The reason for these omissions? The major parties are scared, says Worthy. "They saw what happened when Ross Perot ran. They decided by taking control of the process they could set the bar as high as they wanted."

"The third parties would add a lot to the debate," says Moore. "`U.S. Senate candidate` Scott Jameson wants to find alternatives to income tax, but you're not going to hear it. To keep a political movement functioning in a dynamic way is not easy."

It's nearly impossible without the well-moneyed contributors — or personal wealth. (Republican John Barger, who is running against state Representative Mike Villarreal in District 123, owns radio station KMFR, and can place political ads ad nauseum.) "The whole thing is about access to politics and media through large corporate donations," explains Green Ken Stahl. "Ralph Nader was correct when he said citizens' voices have been shut out over the last 20 years because corporations and wealth determine political discourse. We don't have the wealth or the machinery to run those campaigns; it's remarkable we even got on the ballot."

The future of third parties
Third parties are lobbying for instant runoff, a system where voters rank their candidates, to address the problem of spoiling elections.

"We have a two-party system and you have to work with them," says Democrat Darby Riley. "It's going to be tough to get the legislature to change the system that put them in office."

Third parties grow when voter malaise, the unpopular war, and corporate corruption continue to send voters to the margins.
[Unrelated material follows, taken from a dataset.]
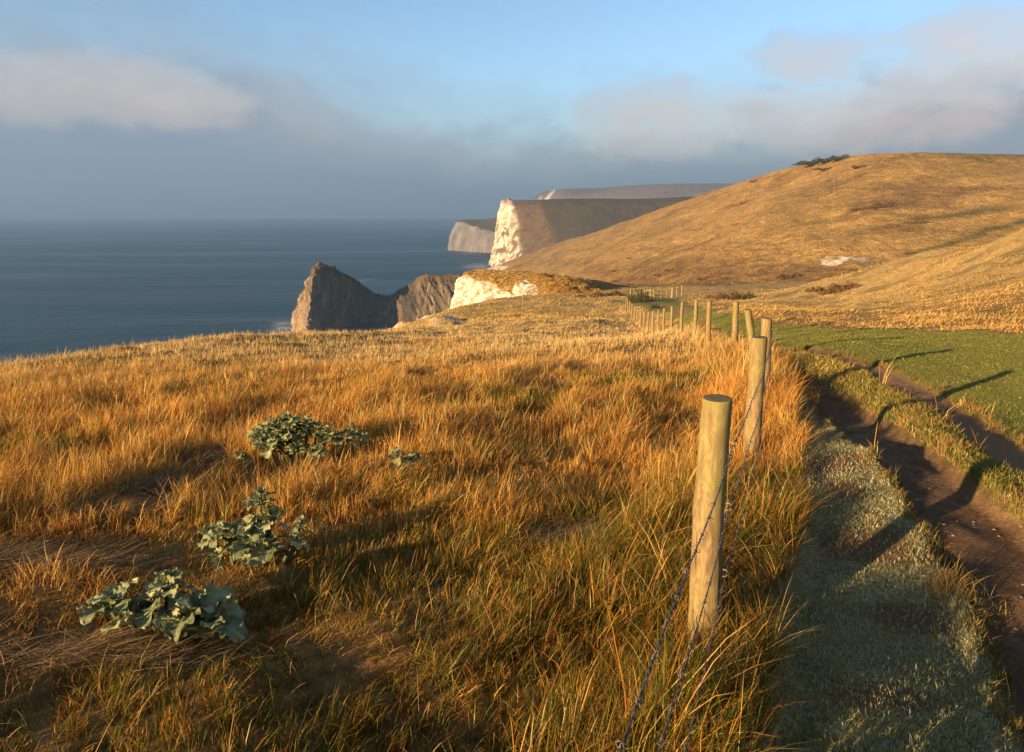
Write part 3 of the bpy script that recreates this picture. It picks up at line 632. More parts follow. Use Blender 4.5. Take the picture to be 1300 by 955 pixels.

Greens and Libs someday the margins will be as viable as the dominant parties.

"We're on the front lines; I take pride in that," notes Worthy. "If I wanted to be on the winning side I could cast a mindless vote and pull a straight party lever. It's not about being on the winning side; it's about voting your conscience."

The Greens and Libertarians who win races must prove their mettle. "The Green party has to prove it can be trusted with public policy," says Stahl. "Those who achieved office are going to be watched to know whether we're hypocrites or not."

Ironically, the Greens' and Libs' success could pit the upstarts against one another, by splitting the protest vote. "There are some fears about ballot status," explains Moore, a Libertarian. "When we split the vote, are either of our parties going to requalify? We have no idea how that's going to fall." Whether you're casting a protest vote or voting your conscience, the Bexar County ballot offers candidate choices. The two-party system is failing America, and the minor parties — if allowed into the public discourse — may ultimately prove they are the real voice of the people.